For the design, we wanted to go with something immediately familiar for fans that gave them an intimate look into the tour. The core interface of the experience was designed to reflect the band’s own desktop full of folders. Folders across the desktop each represented a show on the tour full of photos and videos that fans could click into to explore, zoom, and download.

What have you noticed about the way fans interact with the archive?

Mageau: In the archive, you’ll find a mix of great band member photos, images showcasing our tour production, crowd shots and close-up shots of fans. There are also some behind-the-scenes images and a video clip of fans in line each night as well. 

Fans can zoom in, find themselves, download [a photo], text a friend. If it makes its way to [social media], that’s great, that’s organic. We didn’t ask them to do anything. It’s just: here are some photos, do what you want. I want to give the fans something to do with what they find. Let them print it, post it, whatever—not just like and comment on our feed.

Baldo: It’s been interesting to see how this resonates differently with fans. It gives fans a sense of ownership. After a show, they’re reliving it in their heads. This gives them a chance to explore freely, like cracking into the backend and finding all these photos. It’s not promotional—it’s shared. It invites them in.

"Capturing live events is about much more than just the moments on stage. There’s a bigger story to tell."
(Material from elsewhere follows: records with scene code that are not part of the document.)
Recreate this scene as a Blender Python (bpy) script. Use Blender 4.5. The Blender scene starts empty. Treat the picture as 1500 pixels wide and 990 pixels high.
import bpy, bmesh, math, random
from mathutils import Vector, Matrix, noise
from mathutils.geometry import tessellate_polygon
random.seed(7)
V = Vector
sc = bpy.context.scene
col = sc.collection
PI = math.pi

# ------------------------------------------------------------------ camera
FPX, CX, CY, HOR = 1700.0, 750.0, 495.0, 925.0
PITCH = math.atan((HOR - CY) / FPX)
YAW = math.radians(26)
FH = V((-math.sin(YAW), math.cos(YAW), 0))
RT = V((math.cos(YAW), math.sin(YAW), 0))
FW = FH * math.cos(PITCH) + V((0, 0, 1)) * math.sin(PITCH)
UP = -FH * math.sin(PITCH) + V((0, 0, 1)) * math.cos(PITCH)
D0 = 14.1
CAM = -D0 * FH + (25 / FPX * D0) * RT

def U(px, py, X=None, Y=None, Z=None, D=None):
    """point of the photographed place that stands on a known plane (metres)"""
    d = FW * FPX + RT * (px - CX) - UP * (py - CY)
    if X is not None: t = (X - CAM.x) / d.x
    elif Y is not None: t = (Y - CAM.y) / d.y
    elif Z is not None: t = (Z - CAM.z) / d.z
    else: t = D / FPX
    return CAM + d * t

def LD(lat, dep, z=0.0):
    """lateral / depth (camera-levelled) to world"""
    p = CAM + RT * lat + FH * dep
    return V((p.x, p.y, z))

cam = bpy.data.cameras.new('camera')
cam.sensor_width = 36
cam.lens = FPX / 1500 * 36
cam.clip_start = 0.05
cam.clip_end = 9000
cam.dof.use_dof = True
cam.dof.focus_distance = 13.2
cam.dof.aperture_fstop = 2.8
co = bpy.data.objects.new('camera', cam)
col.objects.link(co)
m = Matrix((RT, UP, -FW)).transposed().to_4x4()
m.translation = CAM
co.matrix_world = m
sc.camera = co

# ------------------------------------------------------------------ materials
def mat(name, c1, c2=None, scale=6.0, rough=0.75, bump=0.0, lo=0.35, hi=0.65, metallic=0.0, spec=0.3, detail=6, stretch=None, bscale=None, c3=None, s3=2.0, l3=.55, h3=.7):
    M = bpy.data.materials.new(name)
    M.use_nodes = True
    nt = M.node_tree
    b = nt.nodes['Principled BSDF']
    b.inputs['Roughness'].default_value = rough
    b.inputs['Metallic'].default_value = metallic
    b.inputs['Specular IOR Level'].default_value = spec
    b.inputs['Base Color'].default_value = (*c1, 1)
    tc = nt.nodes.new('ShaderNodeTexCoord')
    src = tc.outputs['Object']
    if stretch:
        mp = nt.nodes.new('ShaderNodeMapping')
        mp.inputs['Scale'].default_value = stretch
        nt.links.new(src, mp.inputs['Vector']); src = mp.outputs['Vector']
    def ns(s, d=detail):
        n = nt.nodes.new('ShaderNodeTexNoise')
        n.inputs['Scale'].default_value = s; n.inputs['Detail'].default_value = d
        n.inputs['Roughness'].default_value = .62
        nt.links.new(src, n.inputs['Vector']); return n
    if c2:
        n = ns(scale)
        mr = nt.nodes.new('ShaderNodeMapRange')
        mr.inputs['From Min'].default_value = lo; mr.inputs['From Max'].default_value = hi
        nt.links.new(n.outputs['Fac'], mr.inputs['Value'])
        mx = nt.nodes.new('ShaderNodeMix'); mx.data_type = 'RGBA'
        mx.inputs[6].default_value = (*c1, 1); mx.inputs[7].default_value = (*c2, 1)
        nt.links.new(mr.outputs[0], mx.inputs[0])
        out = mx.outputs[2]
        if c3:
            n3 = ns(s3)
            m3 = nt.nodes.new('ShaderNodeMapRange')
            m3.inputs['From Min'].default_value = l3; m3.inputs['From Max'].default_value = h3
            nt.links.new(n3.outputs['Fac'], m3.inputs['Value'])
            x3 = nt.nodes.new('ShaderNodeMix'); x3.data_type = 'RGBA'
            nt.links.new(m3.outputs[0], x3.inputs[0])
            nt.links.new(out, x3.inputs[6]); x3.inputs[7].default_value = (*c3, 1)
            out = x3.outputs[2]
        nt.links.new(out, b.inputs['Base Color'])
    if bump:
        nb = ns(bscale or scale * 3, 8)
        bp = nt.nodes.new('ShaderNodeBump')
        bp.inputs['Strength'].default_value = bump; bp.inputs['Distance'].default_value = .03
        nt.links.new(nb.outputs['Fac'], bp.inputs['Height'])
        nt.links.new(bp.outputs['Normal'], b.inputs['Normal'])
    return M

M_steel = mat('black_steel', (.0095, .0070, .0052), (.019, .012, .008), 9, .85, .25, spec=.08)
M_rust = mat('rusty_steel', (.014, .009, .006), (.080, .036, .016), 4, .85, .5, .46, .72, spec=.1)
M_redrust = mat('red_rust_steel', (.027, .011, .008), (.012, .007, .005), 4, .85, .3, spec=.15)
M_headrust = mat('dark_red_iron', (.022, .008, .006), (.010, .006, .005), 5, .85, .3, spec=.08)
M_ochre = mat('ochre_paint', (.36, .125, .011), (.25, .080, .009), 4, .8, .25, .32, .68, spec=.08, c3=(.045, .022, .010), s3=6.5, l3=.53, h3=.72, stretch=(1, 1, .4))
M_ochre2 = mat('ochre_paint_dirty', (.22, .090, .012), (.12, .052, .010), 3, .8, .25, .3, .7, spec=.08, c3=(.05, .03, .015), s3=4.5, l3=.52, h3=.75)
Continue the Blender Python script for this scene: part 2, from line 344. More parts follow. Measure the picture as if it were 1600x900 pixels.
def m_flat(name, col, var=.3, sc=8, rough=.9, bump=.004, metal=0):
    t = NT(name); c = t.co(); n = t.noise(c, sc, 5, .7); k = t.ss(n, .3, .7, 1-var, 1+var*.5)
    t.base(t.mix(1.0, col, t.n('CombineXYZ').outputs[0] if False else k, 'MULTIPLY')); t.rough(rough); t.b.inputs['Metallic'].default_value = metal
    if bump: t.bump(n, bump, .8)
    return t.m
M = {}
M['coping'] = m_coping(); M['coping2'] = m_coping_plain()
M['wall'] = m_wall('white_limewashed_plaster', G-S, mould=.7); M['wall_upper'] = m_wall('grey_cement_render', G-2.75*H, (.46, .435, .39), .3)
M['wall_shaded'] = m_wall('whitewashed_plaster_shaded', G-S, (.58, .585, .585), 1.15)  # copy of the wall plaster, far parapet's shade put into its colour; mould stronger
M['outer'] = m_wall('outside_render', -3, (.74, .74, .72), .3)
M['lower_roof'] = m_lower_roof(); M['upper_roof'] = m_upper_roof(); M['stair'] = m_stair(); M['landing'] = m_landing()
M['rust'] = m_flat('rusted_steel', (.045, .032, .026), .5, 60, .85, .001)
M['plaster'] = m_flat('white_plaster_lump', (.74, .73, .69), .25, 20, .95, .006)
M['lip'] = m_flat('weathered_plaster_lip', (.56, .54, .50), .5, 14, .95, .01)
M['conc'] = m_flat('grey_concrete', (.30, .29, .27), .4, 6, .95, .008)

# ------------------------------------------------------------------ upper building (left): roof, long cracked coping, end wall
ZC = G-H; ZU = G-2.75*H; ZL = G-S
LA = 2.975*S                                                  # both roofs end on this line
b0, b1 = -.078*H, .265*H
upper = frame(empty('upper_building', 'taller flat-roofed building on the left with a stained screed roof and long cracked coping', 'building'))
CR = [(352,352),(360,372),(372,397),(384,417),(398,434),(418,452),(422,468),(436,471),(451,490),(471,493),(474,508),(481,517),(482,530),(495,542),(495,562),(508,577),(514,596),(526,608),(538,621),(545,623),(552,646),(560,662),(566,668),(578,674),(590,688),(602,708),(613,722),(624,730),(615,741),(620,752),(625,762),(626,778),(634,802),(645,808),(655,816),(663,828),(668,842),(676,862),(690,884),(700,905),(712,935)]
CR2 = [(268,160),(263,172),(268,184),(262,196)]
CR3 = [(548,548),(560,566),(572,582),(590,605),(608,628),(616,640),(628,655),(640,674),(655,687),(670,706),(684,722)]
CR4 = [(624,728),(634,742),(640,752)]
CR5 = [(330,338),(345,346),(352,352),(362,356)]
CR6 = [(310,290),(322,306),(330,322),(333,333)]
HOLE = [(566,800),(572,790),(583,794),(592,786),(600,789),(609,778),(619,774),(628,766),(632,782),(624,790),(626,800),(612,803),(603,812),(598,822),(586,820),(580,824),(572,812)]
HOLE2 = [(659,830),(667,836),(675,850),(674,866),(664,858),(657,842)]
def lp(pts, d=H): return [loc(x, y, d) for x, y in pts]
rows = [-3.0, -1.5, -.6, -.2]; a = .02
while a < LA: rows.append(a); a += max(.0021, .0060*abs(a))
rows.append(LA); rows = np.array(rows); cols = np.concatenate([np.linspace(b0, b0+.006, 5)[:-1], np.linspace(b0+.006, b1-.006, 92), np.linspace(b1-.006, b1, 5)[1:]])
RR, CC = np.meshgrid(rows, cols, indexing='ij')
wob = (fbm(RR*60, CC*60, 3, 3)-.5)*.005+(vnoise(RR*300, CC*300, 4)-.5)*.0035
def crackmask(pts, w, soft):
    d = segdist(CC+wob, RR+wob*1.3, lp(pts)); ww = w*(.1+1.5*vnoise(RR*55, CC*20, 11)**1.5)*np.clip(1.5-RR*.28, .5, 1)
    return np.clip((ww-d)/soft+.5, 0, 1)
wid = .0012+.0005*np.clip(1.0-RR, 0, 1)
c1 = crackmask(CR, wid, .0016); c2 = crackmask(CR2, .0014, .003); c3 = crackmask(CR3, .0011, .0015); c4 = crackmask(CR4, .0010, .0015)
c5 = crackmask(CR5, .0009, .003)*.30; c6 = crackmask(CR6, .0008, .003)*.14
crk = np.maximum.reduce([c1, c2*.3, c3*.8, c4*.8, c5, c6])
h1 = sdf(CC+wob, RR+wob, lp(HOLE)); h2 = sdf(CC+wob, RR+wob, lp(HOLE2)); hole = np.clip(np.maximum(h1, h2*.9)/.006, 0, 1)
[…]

How is this shaping the way you think about future tours and your connection with fans?

Mageau: We announced part two of the Tsunami tour and I’ve already created a part two folder on the Spiritbox site. The folders are empty for now, but I want to add little Easter eggs throughout when Alex is on the road and shooting content. Over the course of the tour being on sale, I want to drop little bits in there that the diehard fans will check in on and be like, “Oh! They added something!”

Bemis:  Now that I know this is something the band will use more, it’ll shift how I work day-to-day. I’ll focus more on fan shots—kids wearing merch, holding signs in line. It’s going to be a good use of this kind of tool. Kids will be more excited to check the site, like, “Oh my god, my photo might be in Dropbox tonight!”

What do you think this type of storytelling means for the future of music tours and fan engagement?

Bemis: When the tour first started, I didn’t know this would be a thing, so I sometimes avoided taking certain shots. Now I can capture more things that tell the full story, not just what the band does. It’s just more inclusive of everything.

Mageau: I believe it highlights that capturing live events is about much more than just the moments on stage. There’s a bigger story to tell. The event doesn’t begin when the band walks on stage; it’s everything in between that matters just as much.